Book Description
What is the Edinburgh Fringe? Who goes there? Why? How? What safety equipment should you take? Every year, millions of pounds is spent at the world's largest arts festival. Careers are started, destroyed and prolonged. A lot of alcohol is drunk. And yet no-one has ever written a definitive book explaining how it all works and how precisely to deal with it.
Until now.
Fringe examines the Edinburgh Fringe from every angle you can imagine, as well as lots of angles you cant. Whether you are planning your own show or just trying to decide which version of Macbeth to see (as a rule of thumb, generally the one with naked lesbian witches), the book provides a lively and entertaining tour through the dark work-house underbelly of UK theatre, answering such questions as:
is it worth paying attention to any reviews I read?
is it worth paying attention to any reviews I write?
how can I keep fit during the Fringe?
where can I get hold of a glitterball at short notice?
how do I get a homoerotic massage after midnight?
what do I do in the final week, with a permanent hangover and my eyes glued together?
Written by actual Fringe performers, Fringe is the ideal book for everyone interested in the annual boil on the face of Scotland's capital. Although they do go on about themselves a bit.
Excerpted from The Edinburgh Fringe Festival by J. Lark, J. Aylett. Copyright © 2006. Reprinted by permission. All rights reserved.

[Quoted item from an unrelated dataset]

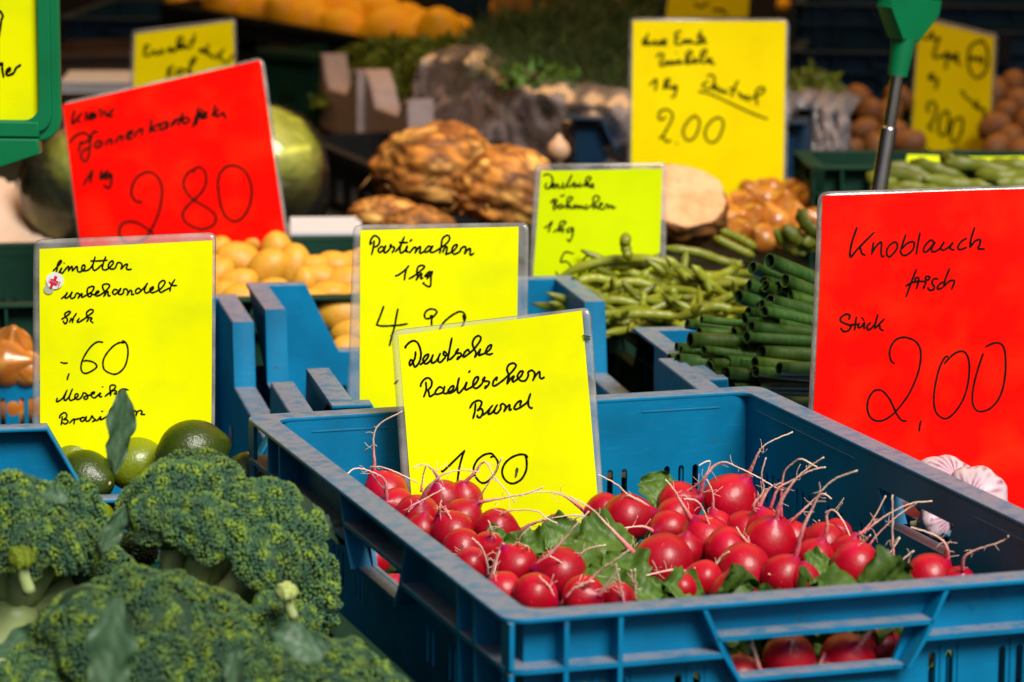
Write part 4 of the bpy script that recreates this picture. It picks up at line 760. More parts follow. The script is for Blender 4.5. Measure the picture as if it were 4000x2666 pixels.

Imagine the scene: it is warm and sunny. The vista of a cobbled, Scottish street, walled on each side by historic buildings, stretches out before you, the bright blue of the sea glistening on the horizon. Wherever you look you see people dressed as Shakespearean characters, or animals, aliens, famous people, dead people, completely naked people
and all of them dancing, singing and acting their hearts out, clambering over any available bollards, bins or podiums to make themselves seen.
They serenade you with their performances; they attend to you, showering you with flyers, special offers and gifts, spreading their joy and happiness without repression or resentment. A few metres away Henry V is addressing the masses; a group with a guitar sing a song about the podium they are standing on; and a stall is giving away free samples of a chocolate liqueur.
You realise you have entered a fairyland.
Two weeks later you are living in a nightmare.